Hacker News new | ask | show | jobs
by nicoburns 1317 days ago
I think embedded software will likely switch to Rust (or other non-C/C++ languages) eventually. But that transition will be behind the transition for PC/server software by probably 10 years, partly because these indeustries are just slower to change, partly because support for these kind of environments in languages like Rust isn't as mature as support for more "full OS" environments, partly because these environments are often dependent on proprietary compilers provided by vendors and getting these vendors to ship Rust compilers is going to be a slow uphill battle.

In some ways Rust is (or will be) particularly well suited to these environments. They're hard to debug so the compile-time constraints are particularly helpful. Features like async/await are perfect for modelling interactions with hardware peripherals, etc. But there are still a lot of rough edges. Most embedded development with Rust is still relying on unstable nightly features (particularly more advanced const evaluation). Although the recent stabilisation of GATs helps a lot.

2 comments

Sic rebus stantibus, neither transition is realistic without enormous and painful investments.

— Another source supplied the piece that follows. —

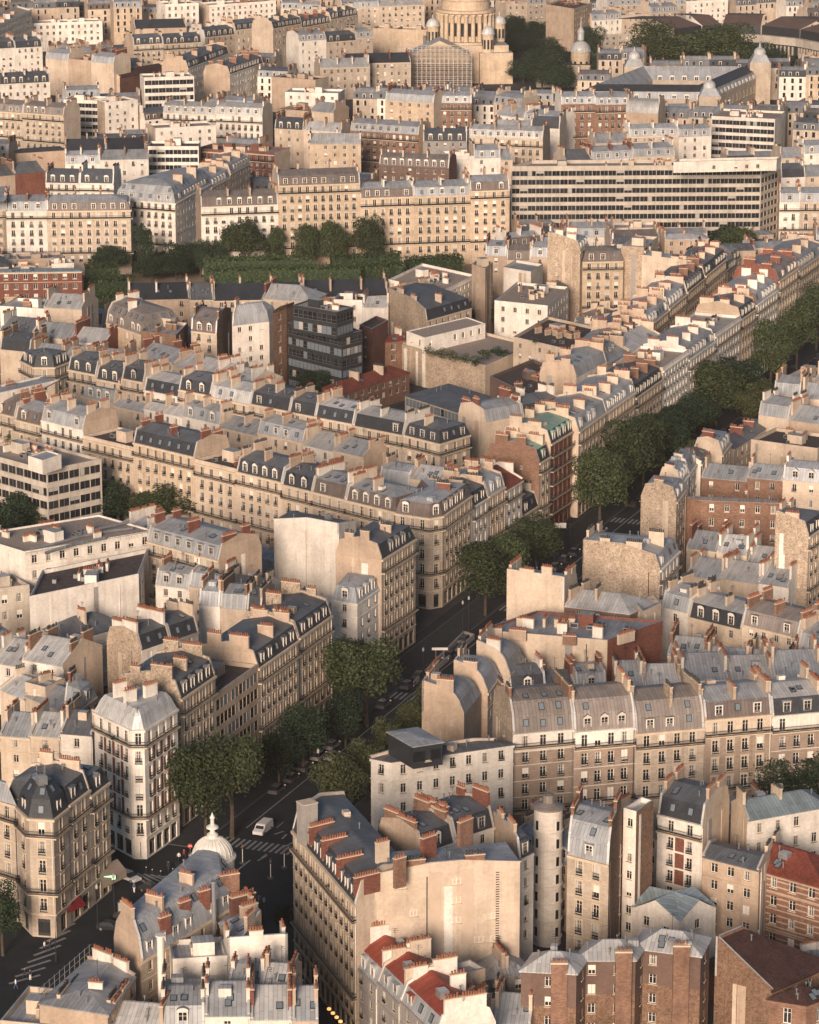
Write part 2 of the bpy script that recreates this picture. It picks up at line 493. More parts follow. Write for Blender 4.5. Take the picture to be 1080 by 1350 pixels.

Basically every single piece of software that matters is a C library or is exposed through a C API, because that's what other languages hook into, including Rust.

Heck, right this second I'm working on a piece of software that needs to talk to Java and Python simultaneously, so C++ with extern C it is.

Using memory safe languages when you can is good advice, but it's kind of complicated to get to a point where everything is guaranteed safe.

> neither transition is realistic without enormous and painful investments

I don't disagree, and for that reason the transition will be slow, but I still think it will happen. The benefits are too great to ignore, or they eventually will be. Nobody's going to want to use insecure foundational libraries once secure ones are available. And they're already being written.

> Heck, right this second I'm working on a piece of software that needs to talk to Java and Python simultaneously, so C++ with extern C it is.

For what it's worth, Rust is entirely viable (and arguably easier than C++) in this space right now. It's also using extern C under the hood, but there are libraries like "pyo3" and "jni" which will deal with the unsafety for you and provide you with higher-level bindings. In practice you don't lost much safety using this approach.

Well, it could be written in Java, so Java-Java communication is trivial, and you could use something like protobuf to communicate between java-python. Or just some fixed binary layout.

Or even GraalVM which is polyglot between the two languages and can even optimize across language boundaries.

Depends, i know one company that spent billions swithicg to memory safe stuff, but after a few years an experienced team did a project in both the memory safe new stuff and in parallel the same in C. The C code was done in a week, the new stuff 3 months. They are back to C for everything and the people pushing memory safety are gone.

The right tools mater. The memory safe stuff above was autosar, so not something often discussed here. Rust is getting interest from the above team but after the above burn they are slow to try new things.

We may presume the Modern C++ version would have been done even faster, then, and without memory faults.
The team in question had decades of c experience, and was doing all new stuff (maybe half of all work?) In autosar. I was working with them on an unrelated C++ project and I can assure you the C++ they write was not very good since the only C++ stuff was things they didn't want to do.
I work with AUTOSAR. I am fairly confident that AUTOSAR itself is the problem and not representative of the productivity you would gain from memory safe stuff. I can also say that the AUTOSAR stacks themselves offer no memory guarantee and have seen way too many bugs in those stacks to have any sort of faith in them.
We may presume that, coming in C++, competent modern C++ developers could be found, unlike for immature languages.

Building everything performance-critical with immature languages is not a viable alternative. But building with modern C++ is one.